>> START DATA BLOCK

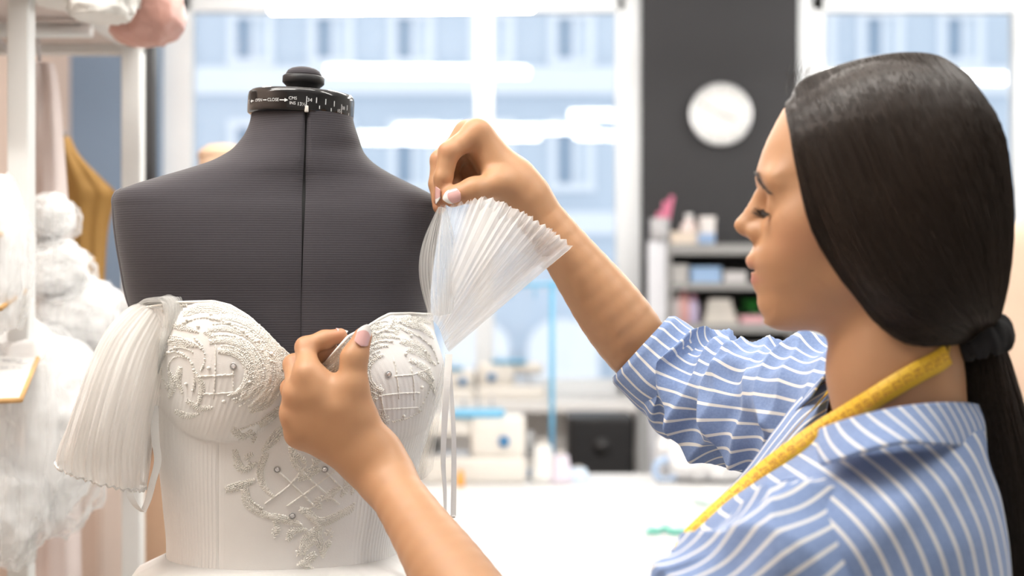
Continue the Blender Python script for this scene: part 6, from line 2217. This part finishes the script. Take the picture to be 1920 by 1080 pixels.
drape([(121, 128, 258, 2.62), (121, 146, 290, 2.62), (121, 190, 335, 2.63), (122, 214, 362, 2.63), (124, 206, 390, 2.63), (128, 196, 440, 2.63), (136, 190, 540, 2.63), (140, 190, 640, 2.63)], 'hanging_jacket', 'mustard brown jacket hanging between the rack posts', 'jacket', M_must, 5, .02, 3)
drape([(176, 214, 150, 2.9), (172, 222, 420, 2.9), (168, 226, 800, 2.9), (168, 240, 1100, 2.9)], 'hanging_dress', 'white lining dress hanging behind the fallen sleeve', 'dress', mat('white_lining', (.80, .80, .82), .7, noise=.03), 8) if False else None
drape([(186, 226, 868, 2.6), (184, 238, 960, 2.6), (182, 244, 1180, 2.6)], 'hanging_dress', 'white satin skirt hanging low beside the tan dress form', 'dress', mat('white_satin', (.82, .82, .84), .4, noise=.02), 9, .02, 4) if False else None
# black full-height mirror edge by the window
mr_ = thing('black_stand', 'slim black stand beside the left window behind the rack', 'stand', (P(279, 0, 3.0)[0], 3.0, 0))
x0, x1 = P(266, 0, 3.0)[0], P(292, 0, 3.0)[0]
v, f = slab(x0, x1, 2.98, 3.02, .02, 1.90, .004); obj('frame', v, f, M_blackm, mr_, smooth=False)
v, f = slab(x0 + .006, x1 - .006, 3.02, 3.024, .08, 1.84, .001); obj('back_strip', v, f, M_steel, mr_, smooth=False)
v, f = slab(x0 - .02, x1 + .02, 2.92, 3.08, 0, .02, .003); obj('foot', v, f, M_blackm, mr_, smooth=False)
# pale cabinet at the lower left
cb_ = thing('cabinet', 'pale peach cabinet standing on the floor behind the rack', 'cabinet', (-1.25, 3.6, 0))
v, f = slab(-1.72, -.98, 3.4, 3.9, .08, .98, .006); obj('body', v, f, mat('peach_lacquer', (.78, .62, .53), .4, noise=.03), cb_, smooth=False)
for k in range(2):
    x = -1.71 + k * .365
    v, f = slab(x, x + .36, 3.385, 3.40, .10, .96, .004); d_ = obj('door', v, f, MATS['peach_lacquer'], cb_, smooth=False)
    v, f = tube([(x + (.32 if k == 0 else .04), 3.375, .62), (x + (.32 if k == 0 else .04), 3.375, .74)], .006, 8); obj('handle', v, f, M_steel, d_)
v, f = slab(-1.70, -1.0, 3.44, 3.88, 0, .08); obj('plinth', v, f, M_grey, cb_, smooth=False)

>> END DATA BLOCK

● SET PROBLEM
Retype the whole listing, keeping every line identical and omitting all pictures.

● FULL ANSWER
Continue the Blender Python script for this scene: part 6, from line 2217. This part finishes the script. Take the picture to be 1920 by 1080 pixels.
drape([(121, 128, 258, 2.62), (121, 146, 290, 2.62), (121, 190, 335, 2.63), (122, 214, 362, 2.63), (124, 206, 390, 2.63), (128, 196, 440, 2.63), (136, 190, 540, 2.63), (140, 190, 640, 2.63)], 'hanging_jacket', 'mustard brown jacket hanging between the rack posts', 'jacket', M_must, 5, .02, 3)
drape([(176, 214, 150, 2.9), (172, 222, 420, 2.9), (168, 226, 800, 2.9), (168, 240, 1100, 2.9)], 'hanging_dress', 'white lining dress hanging behind the fallen sleeve', 'dress', mat('white_lining', (.80, .80, .82), .7, noise=.03), 8) if False else None
drape([(186, 226, 868, 2.6), (184, 238, 960, 2.6), (182, 244, 1180, 2.6)], 'hanging_dress', 'white satin skirt hanging low beside the tan dress form', 'dress', mat('white_satin', (.82, .82, .84), .4, noise=.02), 9, .02, 4) if False else None
# black full-height mirror edge by the window
mr_ = thing('black_stand', 'slim black stand beside the left window behind the rack', 'stand', (P(279, 0, 3.0)[0], 3.0, 0))
x0, x1 = P(266, 0, 3.0)[0], P(292, 0, 3.0)[0]
v, f = slab(x0, x1, 2.98, 3.02, .02, 1.90, .004); obj('frame', v, f, M_blackm, mr_, smooth=False)
v, f = slab(x0 + .006, x1 - .006, 3.02, 3.024, .08, 1.84, .001); obj('back_strip', v, f, M_steel, mr_, smooth=False)
v, f = slab(x0 - .02, x1 + .02, 2.92, 3.08, 0, .02, .003); obj('foot', v, f, M_blackm, mr_, smooth=False)
# pale cabinet at the lower left
cb_ = thing('cabinet', 'pale peach cabinet standing on the floor behind the rack', 'cabinet', (-1.25, 3.6, 0))
v, f = slab(-1.72, -.98, 3.4, 3.9, .08, .98, .006); obj('body', v, f, mat('peach_lacquer', (.78, .62, .53), .4, noise=.03), cb_, smooth=False)
for k in range(2):
    x = -1.71 + k * .365
    v, f = slab(x, x + .36, 3.385, 3.40, .10, .96, .004); d_ = obj('door', v, f, MATS['peach_lacquer'], cb_, smooth=False)
    v, f = tube([(x + (.32 if k == 0 else .04), 3.375, .62), (x + (.32 if k == 0 else .04), 3.375, .74)], .006, 8); obj('handle', v, f, M_steel, d_)
v, f = slab(-1.70, -1.0, 3.44, 3.88, 0, .08); obj('plinth', v, f, M_grey, cb_, smooth=False)